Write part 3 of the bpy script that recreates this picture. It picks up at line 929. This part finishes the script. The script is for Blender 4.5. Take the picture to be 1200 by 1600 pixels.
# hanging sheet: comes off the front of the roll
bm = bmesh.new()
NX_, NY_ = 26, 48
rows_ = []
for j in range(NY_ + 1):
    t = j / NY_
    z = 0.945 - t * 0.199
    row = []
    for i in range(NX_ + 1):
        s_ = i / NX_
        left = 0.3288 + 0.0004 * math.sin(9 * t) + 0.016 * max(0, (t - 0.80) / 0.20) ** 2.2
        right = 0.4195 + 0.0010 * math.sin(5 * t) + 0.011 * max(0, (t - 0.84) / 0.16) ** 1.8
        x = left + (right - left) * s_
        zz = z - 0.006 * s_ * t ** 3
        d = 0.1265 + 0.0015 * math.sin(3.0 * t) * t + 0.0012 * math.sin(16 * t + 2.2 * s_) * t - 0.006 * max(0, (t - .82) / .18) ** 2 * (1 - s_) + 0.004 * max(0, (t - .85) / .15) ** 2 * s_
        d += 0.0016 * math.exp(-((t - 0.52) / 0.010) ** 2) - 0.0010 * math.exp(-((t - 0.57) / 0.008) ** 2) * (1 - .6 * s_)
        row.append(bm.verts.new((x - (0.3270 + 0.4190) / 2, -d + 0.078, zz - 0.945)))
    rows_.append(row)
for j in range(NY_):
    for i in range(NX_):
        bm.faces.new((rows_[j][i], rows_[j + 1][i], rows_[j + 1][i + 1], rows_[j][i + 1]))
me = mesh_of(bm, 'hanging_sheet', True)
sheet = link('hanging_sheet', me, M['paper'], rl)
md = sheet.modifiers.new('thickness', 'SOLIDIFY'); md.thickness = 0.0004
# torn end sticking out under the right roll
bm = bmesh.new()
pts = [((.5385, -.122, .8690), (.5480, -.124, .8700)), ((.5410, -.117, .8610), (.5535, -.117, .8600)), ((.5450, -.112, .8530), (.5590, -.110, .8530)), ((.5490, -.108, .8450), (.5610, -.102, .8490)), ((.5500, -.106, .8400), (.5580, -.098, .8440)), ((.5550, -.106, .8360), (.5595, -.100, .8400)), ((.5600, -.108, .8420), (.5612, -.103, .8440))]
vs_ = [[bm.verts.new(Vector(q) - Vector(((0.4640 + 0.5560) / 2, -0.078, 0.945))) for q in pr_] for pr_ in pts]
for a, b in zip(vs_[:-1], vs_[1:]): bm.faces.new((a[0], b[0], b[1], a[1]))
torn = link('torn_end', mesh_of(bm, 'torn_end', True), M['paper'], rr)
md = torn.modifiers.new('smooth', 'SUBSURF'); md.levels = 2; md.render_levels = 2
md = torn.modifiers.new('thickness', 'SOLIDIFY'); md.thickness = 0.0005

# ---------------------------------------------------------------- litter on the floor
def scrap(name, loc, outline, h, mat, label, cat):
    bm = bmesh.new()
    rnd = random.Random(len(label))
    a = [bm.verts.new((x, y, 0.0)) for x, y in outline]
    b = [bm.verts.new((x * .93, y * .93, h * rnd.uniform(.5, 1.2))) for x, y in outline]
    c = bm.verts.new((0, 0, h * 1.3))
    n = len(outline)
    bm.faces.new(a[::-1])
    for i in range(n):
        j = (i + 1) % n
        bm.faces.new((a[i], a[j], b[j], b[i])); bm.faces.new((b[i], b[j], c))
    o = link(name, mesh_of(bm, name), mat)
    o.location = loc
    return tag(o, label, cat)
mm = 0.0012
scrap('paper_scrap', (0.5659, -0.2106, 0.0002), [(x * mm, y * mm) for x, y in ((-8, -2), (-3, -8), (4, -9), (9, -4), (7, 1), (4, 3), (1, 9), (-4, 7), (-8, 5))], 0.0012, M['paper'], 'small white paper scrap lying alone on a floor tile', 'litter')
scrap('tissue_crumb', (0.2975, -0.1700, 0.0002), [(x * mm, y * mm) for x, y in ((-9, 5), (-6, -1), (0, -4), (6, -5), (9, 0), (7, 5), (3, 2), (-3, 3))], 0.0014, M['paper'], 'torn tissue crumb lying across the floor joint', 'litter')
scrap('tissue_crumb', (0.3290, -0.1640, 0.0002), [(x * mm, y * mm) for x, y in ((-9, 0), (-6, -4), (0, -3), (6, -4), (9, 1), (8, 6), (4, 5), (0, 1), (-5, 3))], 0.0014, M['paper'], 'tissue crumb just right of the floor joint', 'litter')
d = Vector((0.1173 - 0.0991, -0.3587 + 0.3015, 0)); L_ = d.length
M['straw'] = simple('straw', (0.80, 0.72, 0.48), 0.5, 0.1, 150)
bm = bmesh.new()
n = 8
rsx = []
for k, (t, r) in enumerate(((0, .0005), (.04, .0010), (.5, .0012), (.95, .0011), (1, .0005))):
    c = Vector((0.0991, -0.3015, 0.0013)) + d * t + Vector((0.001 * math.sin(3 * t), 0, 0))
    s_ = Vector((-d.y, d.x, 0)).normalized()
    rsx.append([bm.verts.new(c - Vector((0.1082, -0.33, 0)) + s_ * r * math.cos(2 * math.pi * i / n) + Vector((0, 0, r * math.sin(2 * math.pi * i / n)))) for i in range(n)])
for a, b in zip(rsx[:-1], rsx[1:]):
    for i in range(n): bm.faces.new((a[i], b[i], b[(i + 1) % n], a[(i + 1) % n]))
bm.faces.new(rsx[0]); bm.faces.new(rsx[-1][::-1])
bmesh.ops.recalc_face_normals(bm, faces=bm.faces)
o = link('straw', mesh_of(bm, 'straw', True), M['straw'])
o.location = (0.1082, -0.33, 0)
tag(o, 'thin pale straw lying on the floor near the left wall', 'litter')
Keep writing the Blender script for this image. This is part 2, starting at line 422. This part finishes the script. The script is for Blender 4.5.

---------------

Go through the data and return every record exactly.

- _Solution for this task_:
Write part 3 of the bpy script that recreates this picture. It picks up at line 929. This part finishes the script. The script is for Blender 4.5. Take the picture to be 1200 by 1600 pixels.
# hanging sheet: comes off the front of the roll
bm = bmesh.new()
NX_, NY_ = 26, 48
rows_ = []
for j in range(NY_ + 1):
    t = j / NY_
    z = 0.945 - t * 0.199
    row = []
    for i in range(NX_ + 1):
        s_ = i / NX_
        left = 0.3288 + 0.0004 * math.sin(9 * t) + 0.016 * max(0, (t - 0.80) / 0.20) ** 2.2
        right = 0.4195 + 0.0010 * math.sin(5 * t) + 0.011 * max(0, (t - 0.84) / 0.16) ** 1.8
        x = left + (right - left) * s_
        zz = z - 0.006 * s_ * t ** 3
        d = 0.1265 + 0.0015 * math.sin(3.0 * t) * t + 0.0012 * math.sin(16 * t + 2.2 * s_) * t - 0.006 * max(0, (t - .82) / .18) ** 2 * (1 - s_) + 0.004 * max(0, (t - .85) / .15) ** 2 * s_
        d += 0.0016 * math.exp(-((t - 0.52) / 0.010) ** 2) - 0.0010 * math.exp(-((t - 0.57) / 0.008) ** 2) * (1 - .6 * s_)
        row.append(bm.verts.new((x - (0.3270 + 0.4190) / 2, -d + 0.078, zz - 0.945)))
    rows_.append(row)
for j in range(NY_):
    for i in range(NX_):
        bm.faces.new((rows_[j][i], rows_[j + 1][i], rows_[j + 1][i + 1], rows_[j][i + 1]))
me = mesh_of(bm, 'hanging_sheet', True)
sheet = link('hanging_sheet', me, M['paper'], rl)
md = sheet.modifiers.new('thickness', 'SOLIDIFY'); md.thickness = 0.0004
# torn end sticking out under the right roll
bm = bmesh.new()
pts = [((.5385, -.122, .8690), (.5480, -.124, .8700)), ((.5410, -.117, .8610), (.5535, -.117, .8600)), ((.5450, -.112, .8530), (.5590, -.110, .8530)), ((.5490, -.108, .8450), (.5610, -.102, .8490)), ((.5500, -.106, .8400), (.5580, -.098, .8440)), ((.5550, -.106, .8360), (.5595, -.100, .8400)), ((.5600, -.108, .8420), (.5612, -.103, .8440))]
vs_ = [[bm.verts.new(Vector(q) - Vector(((0.4640 + 0.5560) / 2, -0.078, 0.945))) for q in pr_] for pr_ in pts]
for a, b in zip(vs_[:-1], vs_[1:]): bm.faces.new((a[0], b[0], b[1], a[1]))
torn = link('torn_end', mesh_of(bm, 'torn_end', True), M['paper'], rr)
md = torn.modifiers.new('smooth', 'SUBSURF'); md.levels = 2; md.render_levels = 2
md = torn.modifiers.new('thickness', 'SOLIDIFY'); md.thickness = 0.0005

# ---------------------------------------------------------------- litter on the floor
def scrap(name, loc, outline, h, mat, label, cat):
    bm = bmesh.new()
    rnd = random.Random(len(label))
    a = [bm.verts.new((x, y, 0.0)) for x, y in outline]
    b = [bm.verts.new((x * .93, y * .93, h * rnd.uniform(.5, 1.2))) for x, y in outline]
    c = bm.verts.new((0, 0, h * 1.3))
    n = len(outline)
    bm.faces.new(a[::-1])
    for i in range(n):
        j = (i + 1) % n
        bm.faces.new((a[i], a[j], b[j], b[i])); bm.faces.new((b[i], b[j], c))
    o = link(name, mesh_of(bm, name), mat)
    o.location = loc
    return tag(o, label, cat)
mm = 0.0012
scrap('paper_scrap', (0.5659, -0.2106, 0.0002), [(x * mm, y * mm) for x, y in ((-8, -2), (-3, -8), (4, -9), (9, -4), (7, 1), (4, 3), (1, 9), (-4, 7), (-8, 5))], 0.0012, M['paper'], 'small white paper scrap lying alone on a floor tile', 'litter')
scrap('tissue_crumb', (0.2975, -0.1700, 0.0002), [(x * mm, y * mm) for x, y in ((-9, 5), (-6, -1), (0, -4), (6, -5), (9, 0), (7, 5), (3, 2), (-3, 3))], 0.0014, M['paper'], 'torn tissue crumb lying across the floor joint', 'litter')
scrap('tissue_crumb', (0.3290, -0.1640, 0.0002), [(x * mm, y * mm) for x, y in ((-9, 0), (-6, -4), (0, -3), (6, -4), (9, 1), (8, 6), (4, 5), (0, 1), (-5, 3))], 0.0014, M['paper'], 'tissue crumb just right of the floor joint', 'litter')
d = Vector((0.1173 - 0.0991, -0.3587 + 0.3015, 0)); L_ = d.length
M['straw'] = simple('straw', (0.80, 0.72, 0.48), 0.5, 0.1, 150)
bm = bmesh.new()
n = 8
rsx = []
for k, (t, r) in enumerate(((0, .0005), (.04, .0010), (.5, .0012), (.95, .0011), (1, .0005))):
    c = Vector((0.0991, -0.3015, 0.0013)) + d * t + Vector((0.001 * math.sin(3 * t), 0, 0))
    s_ = Vector((-d.y, d.x, 0)).normalized()
    rsx.append([bm.verts.new(c - Vector((0.1082, -0.33, 0)) + s_ * r * math.cos(2 * math.pi * i / n) + Vector((0, 0, r * math.sin(2 * math.pi * i / n)))) for i in range(n)])
for a, b in zip(rsx[:-1], rsx[1:]):
    for i in range(n): bm.faces.new((a[i], b[i], b[(i + 1) % n], a[(i + 1) % n]))
bm.faces.new(rsx[0]); bm.faces.new(rsx[-1][::-1])
bmesh.ops.recalc_face_normals(bm, faces=bm.faces)
o = link('straw', mesh_of(bm, 'straw', True), M['straw'])
o.location = (0.1082, -0.33, 0)
tag(o, 'thin pale straw lying on the floor near the left wall', 'litter')
Keep writing the Blender script for this image. This is part 2, starting at line 422. This part finishes the script. The script is for Blender 4.5.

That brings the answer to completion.